ANDY DOLAN UK Daily Mail / Monday October 15, 2007
http://prisonplanet.com/articles/october2007/151007Kelly.htm

 Fresh doubts were raised over the suicide of Dr David Kelly after it emerged that no fingerprints were found on the knife he supposedly used to kill himself.

The Hutton Inquiry into the death of the Ministry of Defence weapons expert ruled that he slashed one of his wrists with a blunt garden knife and took an overdose of pills.

But the campaigning Liberal Democrat MP Norman Baker has carried out his own investigation after forensic experts questioned the official version of events.


He has called for the case to be re-opened after Thames Valley Police revealed that no fingerprints were found on the knife.
The Lewes MP made the discovery after submitting a Freedom of Information request to the force.
The lack of fingerprints is especially strange as police records also revealed the germ warfare expert was not wearing any gloves when he died – nor were any found at the scene of his death.

Mr Baker said: 'It is one of the things that makes me think Dr Kelly was murdered.

'The angle you pick up a knife to kill yourself – there would be fingerprints. Someone who wanted to kill himself wouldn't go to the lengths of wiping the knife clean of fingerprints.

'And wearing gloves would seem very odd when you are about to cut your own wrists. It is very strange.'

Mr Baker is also suspicious about the cut to Dr Kelly's wrist.

It completely severed a tiny blood vessel called the ulnar artery, which is deep in the wrist and protected by nerves and tendons.

It is highly unlikely anyone without a blood-clotting defect would bleed to death from a single cut to this artery.

It would have required unusual force to cut through the tendons, particularly with a blunt gardening knife, and it would have been very painful.

To ascertain just how unusual the injury was, Mr Baker asked the Office of National Statistics how many people in the UK died in 2003 from a cut to the ulnar artery.

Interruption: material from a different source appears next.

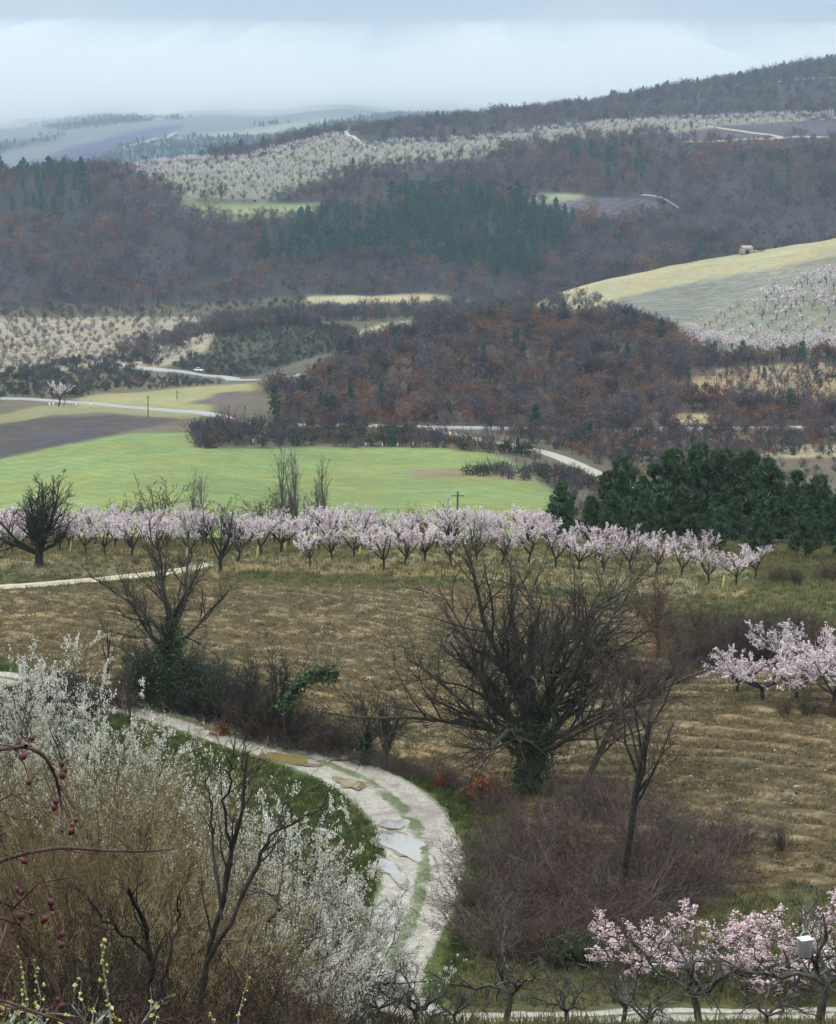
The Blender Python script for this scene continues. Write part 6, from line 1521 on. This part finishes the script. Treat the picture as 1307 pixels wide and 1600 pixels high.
def lichen_twigs(pixs, D0, name, label, leaves, seed):
    g = np.random.default_rng(seed); base = unproject(pixs[0][0][0], 1700, D0); base[2] = H1(base[0], base[1]); r = empty(name, tuple(base)); mb, lf = MB(), MB()
    for pix in pixs:
        pts = np.array([unproject(a, b, D0 + 0.04 * g.normal()) - base for a, b in pix]); pts = np.concatenate([pts[:1] + [0, 0, -0.3], pts])
        n = 10; t = np.linspace(0, len(pts) - 1, n); i = np.clip(t.astype(int), 0, len(pts) - 2); f = (t - i)[:, None]
        P = (pts[i] * (1 - f) + pts[i + 1] * f)[None]; R = taper([0.0030], n, 0.4); tube(mb, P, R, 6)
        S, RS = shoots(P, R, 7, (0.3, 1), (0.8, 0.2), 0, 0.5, 4, 0.2, 0.05, 0.5, g, L_abs=0.09, rmin=0.0009); tube(mb, S, RS, 4)
        C, _ = along(S, leaves, g, 0.3, 1); cards(lf, C, 0.0075, g, 1.3, False, np.array([0, 0, 0.8]))
    obj('stem', mb.mesh('stem', [M['lichen']], True), r); obj('leaves', lf.mesh('leaves', [M['bud']]), r)
    tag(r, label, 'twig')
lichen_twigs([[(150, 1640), (130, 1592), (112, 1570)], [(210, 1650), (222, 1600), (245, 1565)], [(100, 1640), (60, 1590), (0, 1566)], [(160, 1650), (150, 1600), (170, 1580)]], 3.3, 'lichen_twigs', 'pale lichen covered twigs with first leaves at the bottom left', 22, 2)
lichen_twigs([[(10, 1650), (16, 1600), (24, 1580)], [(60, 1650), (50, 1600), (70, 1575)], [(-30, 1650), (0, 1606), (10, 1590)]], 3.2, 'leafy_twigs', 'yellowish leafy twigs in the bottom left corner', 40, 3)

# ----------------------------------------------------------------- ground cover on the near land
def grass_tuft(seed, n=16, h=0.22, spread=0.14, mat='grass'):
    g = np.random.default_rng(seed); b = g.normal(size=(n, 2)) * spread; a = g.uniform(0, 6.28, n); hh = h * g.uniform(0.5, 1.3, n); w = 0.012 + 0.010 * g.random(n)
    lean = g.normal(size=(n, 2)) * h * 0.4
    p0 = np.stack([b[:, 0], b[:, 1], 0 * a - 0.02], 1); dx = np.stack([np.cos(a) * w, np.sin(a) * w, 0 * a], 1)
    tip = p0 + np.stack([lean[:, 0], lean[:, 1], hh], 1)
    return np_mesh('tuft', np.stack([p0 - dx, p0 + dx, tip], 1).reshape(-1, 3), None, np.arange(3 * n).reshape(n, 3), [M[mat]])
def clod(seed, mat):
    g = np.random.default_rng(seed); mb = MB(); blobs(mb, g.normal(size=(3, 3)) * [0.35, 0.35, 0.05], 1.0, g, 0.4, 0.7); return mb.mesh('clod', [M[mat]])
TUFTS = [grass_tuft(i, 16, 0.20, 0.15, 'grass') for i in range(3)] + [grass_tuft(10 + i, 16, 0.22, 0.15, 'grass_dark') for i in range(3)] + [grass_tuft(20 + i, 14, 0.24, 0.15, 'dry_grass') for i in range(3)] + [clod(i, 'clod') for i in range(3)] + [clod(5 + i, 'stone') for i in range(2)]
gg = np.random.default_rng(77)
TC = TRACK_C[::3]
def near_track(P, d):
    D = ((P[:, None, :2] - TC[None, :, :2]) ** 2).sum(-1).min(1) if len(P) else np.zeros(0)
    D2 = ((P[:, None, :2] - FARM_C[None, ::2, :2]) ** 2).sum(-1).min(1) if len(P) else np.zeros(0)
    return (D < d * d) | (D2 < 1.1 ** 2)
def cover(name, cls, y0, y1, n, w, sz, poly=[(-900, 700), (2300, 700), (2300, 2600), (-900, 2600)], keep=2.0, lim=0.26):
    P = scatter(poly, y0, y1, n, gg, cls, None, lim)
    P = P[~near_track(P, keep)]
    k = gg.choice(5, len(P), p=np.array(w) / sum(w)); idx = np.array([0, 3, 6, 9, 12])[k] + (gg.random(len(P)) * np.array([3, 3, 3, 3, 2])[k]).astype(int)
    s = np.where(k == 3, gg.uniform(0.08, 0.20, len(P)), np.where(k == 4, gg.uniform(0.05, 0.13, len(P)), gg.uniform(*sz, len(P))))
    mass(name, TUFTS, P, idx, s, gg, 0.0)
cover('verge_grass', ['verge'], 60, 126, 26000, (0.55, 0.35, 0.08, 0, 0.02), (0.6, 1.4))
cover('meadow_grass', ['meadow', 'green_strip'], 58, 200, 22000, (0.25, 0.25, 0.5, 0, 0), (0.7, 1.7))
cover('orchard_grass', ['orchard_grass'], 138, 200, 14000, (0.22, 0.12, 0.63, 0.0, 0.03), (0.8, 1.8))
cover('field_clods', ['ploughed_field'], 78, 160, 62000, (0.05, 0.04, 0.32, 0.56, 0.03), (0.6, 1.2))
cover('slope_grass', ['bank'], 8, 70, 16000, (0.15, 0.25, 0.6, 0, 0), (1.0, 2.6))
P = scatter([(-900, 900), (2300, 900), (2300, 2600), (-900, 2600)], 18, 66, 420, gg, ['bank', 'meadow'], None, 0.26, 1.0)
px, py = project(P[:, 0], P[:, 1], P[:, 2]); P = P[(px < 600) & ~near_track(P, 3.0)]
mass('undergrowth', [grow_shrub(1.0, 0.9, 700 + i, M['twig_dark'] if i else M['twig_olive'], 22, 5, 4, None, 0, 0.08, 0.008) for i in range(3)], P, gg.integers(0, 3, len(P)), gg.uniform(0.8, 1.8, len(P)), gg)
P = scatter([(930, 1430), (1400, 1400), (1400, 1600), (860, 1600)], 60, 75, 120, gg, None, None, 0.26, 0.8)
P = P[~near_track(P, 1.6)]
mass('orchard_weeds', [grow_shrub(1.0, 0.9, 710 + i, M['twig_olive'], 18, 4, 3, None, 0, 0.08, 0.008) for i in range(2)], P, gg.integers(0, 2, len(P)), gg.uniform(0.3, 0.8, len(P)), gg)

# ----------------------------------------------------------------- small built things
def hut():
    p = gp(1166, 945, 400); p[2] -= 0.3; r = empty('stone_hut', tuple(p), 0.25); W, Dp, Hh = 5.2, 4.2, 3.0; t = 0.4
    mb = MB()                                     # front wall in pieces round the doorway
    mb.box((-W / 2 + 0.7, -Dp / 2, Hh / 2), (1.4, t, Hh)).box((W / 2 - 0.9, -Dp / 2, Hh / 2), (1.8, t, Hh)).box((-0.2, -Dp / 2, Hh - 0.35), (W - 1.4 - 1.8 + 0.0, t - 0.01, 0.7))
    mb.box((0, Dp / 2, Hh / 2), (W, t, Hh)).box((-W / 2 + t / 2, 0, Hh / 2), (t - 0.01, Dp - t - 0.01, Hh)).box((W / 2 - t / 2, 0, Hh / 2), (t - 0.01, Dp - t - 0.01, Hh))
    obj('wall', mb.mesh('wall', [M['wall_stone']]), r)
    mb = MB(); V = []
    for x in (-W / 2 - 0.3, W / 2 + 0.3): V += [(x, -Dp / 2 - 0.4, Hh - 0.05), (x, 0, Hh + 1.35), (x, Dp / 2 + 0.4, Hh - 0.05), (x, -Dp / 2 - 0.4, Hh + 0.1), (x, 0, Hh + 1.5), (x, Dp / 2 + 0.4, Hh + 0.1)]
    mb.add(V, [(0, 6, 7, 1), (1, 7, 8, 2), (4, 10, 9, 3), (5, 11, 10, 4), (0, 3, 9, 6), (2, 8, 11, 5), (0, 1, 4, 3), (1, 2, 5, 4), (6, 9, 10, 7), (7, 10, 11, 8)]); obj('roof', mb.mesh('roof', [M['roof']]), r)
    mb = MB(); mb.box((-0.2, -Dp / 2 + 0.25, 1.1), (1.9, 0.05, 2.2)); obj('doorway', mb.mesh('doorway', [M['dark']]), r)  # dark sheet in the opening, standing in for the shade inside
    mb = MB(); mb.box((W / 2 + 2.2, 0.6, 1.1), (4.2, 0.45, 2.2)).box((W / 2 + 4.1, -0.8, 0.9), (0.45, 2.3, 1.8)); obj('ruined_wall', mb.mesh('ruined_wall', [M['wall_stone']]), r)
    tag(r, 'little stone hut with a dark doorway on the straw coloured field', 'hut')
    stand('bare_tree', _sm[0], 5.2, 1153, 944, None, 5.0, 'dark little tree just left of the stone hut', 'tree')
    stand('evergreen_shrub', [('', F_SCR[0])], 1.0, 1184, 950, None, 4.0, 'dark shrub behind the stone hut', 'shrub')
    stand('evergreen_shrub', [('', F_SCR[1])], 1.0, 1190, 946, None, 3.2, 'shrub right of the ruined wall of the hut', 'shrub')
hut()
def utility_pole(px, Y, top, label):
    p = gp(px, Y); h = zp(top, Y) - p[2]; r = empty('utility_pole', tuple(p)); mb = MB()
    tube(mb, np.array([[[0, 0, -0.2], [0, 0, h * 0.5], [0.02, 0, h]]]), np.array([[0.15, 0.13, 0.10]]), 8); obj('pole', mb.mesh('pole', [M['wood_pole']], True), r)
    mb = MB(); mb.box((0, 0.13, h - 0.5), (1.5, 0.09, 0.10)); obj('crossarm', mb.mesh('crossarm', [M['wood_pole']]), r)
    mb = MB(); [mb.box((x, 0.13, h - 0.37), (0.09, 0.08, 0.15)) for x in (-0.65, 0.65)]; o = obj('insulators', mb.mesh('insulators', [M['white_paint']]), r); o['kind'] = 'stuff'
    tag(r, label, 'utility pole', 'utility poles in the valley')
utility_pole(715, 216, 768, 'utility pole standing in front of the green field'); utility_pole(232, 500, 618, 'utility pole at the tip of the dark field'); utility_pole(277, 560, 610, 'utility pole beside the pale field above the road'); utility_pole(358, 482, 632, 'utility pole beside the road bend'); utility_pole(383, 485, 634, 'utility pole right of the road bend')
def marker_post(px, Y, label):
    p = gp(px, Y, 630); r = empty('marker_post', tuple(p)); mb = MB(); mb.box((0, 0, 0.75), (0.36, 0.24, 1.5)); obj('post', mb.mesh('post', [M['white_paint']]), r)
    mb = MB(); mb.box((0, 0, 1.56), (0.42, 0.30, 0.12)); obj('cap', mb.mesh('cap', [M['dark']]), r); tag(r, label, 'post', 'white posts along the left road')
for px, Y, lb in ((78, 541, 'leftmost white post at the road end'), (84, 540, 'white post next to the leftmost one'), (108, 545, 'white post right of the blossom tree by the road'), (119, 538, 'white post at the road bend before the pale field'), (142, 534, 'white post alone on the near side of the road')): marker_post(px, Y, lb)
stand('almond_tree', _alm[1], 4.4, 92, 542, 592, None, 'single pale pink tree by the white posts of the road', 'fruit tree', None, None, 0.9)
stand('slim_tree', _slim, 8.8, 100, 536, 618, None, 'small dark bent tree by the white road posts', 'tree', None, 0.5, 1.2)
def field_post(px, label):
    p = gp(px, 428, 700); mb = MB(); mb.box((0, 0, 0.45), (0.14, 0.14, 0.9)); mb.box((0, 0, 0.94), (0.18, 0.18, 0.08))
    tag(obj('fence_post', mb.mesh('fence_post', [M['white_paint']]), None, tuple(p)), label, 'fence post', 'little white posts along the green field')
for k, px in enumerate((396, 520, 572, 598, 622, 646, 670, 690, 720)): field_post(px, '%s little white post from the left along the top of the green field' % ORDN[k])
def car():
    p = hit(311, 583, 640, 860); p[2] += 0.6; r = empty('car', tuple(p), 0.9, 0.85)
    def shell(secs):
        V, Q = [], []
        for y, w, z0, z1 in secs: V += [(-w, y, z0), (w, y, z0), (w * 0.92, y, z1), (-w * 0.92, y, z1)]
        for j in range(len(secs) - 1): Q += [(4 * j + i, 4 * j + (i + 1) % 4, 4 * j + 4 + (i + 1) % 4, 4 * j + 4 + i) for i in range(4)]
        Q += [(3, 2, 1, 0), tuple(4 * (len(secs) - 1) + i for i in range(4))]; return V, Q
    mb = MB().add(*shell([(-2.1, 0.75, 0.4, 0.75), (-1.9, 0.85, 0.28, 0.9), (-0.9, 0.88, 0.25, 1.0), (1.7, 0.88, 0.25, 1.0), (2.05, 0.8, 0.35, 0.85)])); obj('body', mb.mesh('body', [M['white_paint']]), r)
    mb = MB().add(*shell([(-0.95, 0.80, 0.98, 1.02), (-0.3, 0.74, 0.98, 1.48), (1.1, 0.74, 0.98, 1.5), (1.8, 0.78, 0.98, 1.05)])); obj('cabin', mb.mesh('cabin', [M['dark']]), r)
    mb = MB().box((0, 0.4, 1.51), (1.3, 1.5, 0.05)); obj('roof', mb.mesh('roof', [M['white_paint']]), r)
    wm = MB(); a = np.linspace(0, 2 * PI, 13)[:-1]; V = [(x, 0.32 * math.cos(t), 0.32 * math.sin(t)) for x in (-0.1, 0.1) for t in a]; wm.add(V, [(i, (i + 1) % 12, 12 + (i + 1) % 12, 12 + i) for i in range(12)], [(0, i, i + 1) for i in range(1, 11)] + [(12, 12 + i + 1, 12 + i) for i in range(1, 11)]); wme = wm.mesh('wheel', [M['dark']])
    for x in (-0.8, 0.8):
        for y in (-1.3, 1.3): obj('wheel', wme, r, (x, y, 0.3))
    tag(r, 'small white car on the far valley road', 'car')
car()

He was told that Dr Kelly was the only one. The scientist was found dead in woodland near his home in Southmoor, Oxfordshire, in July 2003 after becoming trapped at the centre of a vicious war of words between the Government and the BBC.


His death came days after he was unmasked as the source of a Today programme report alleging Labour had 'sexed up' a dossier outlining the case for war in Iraq.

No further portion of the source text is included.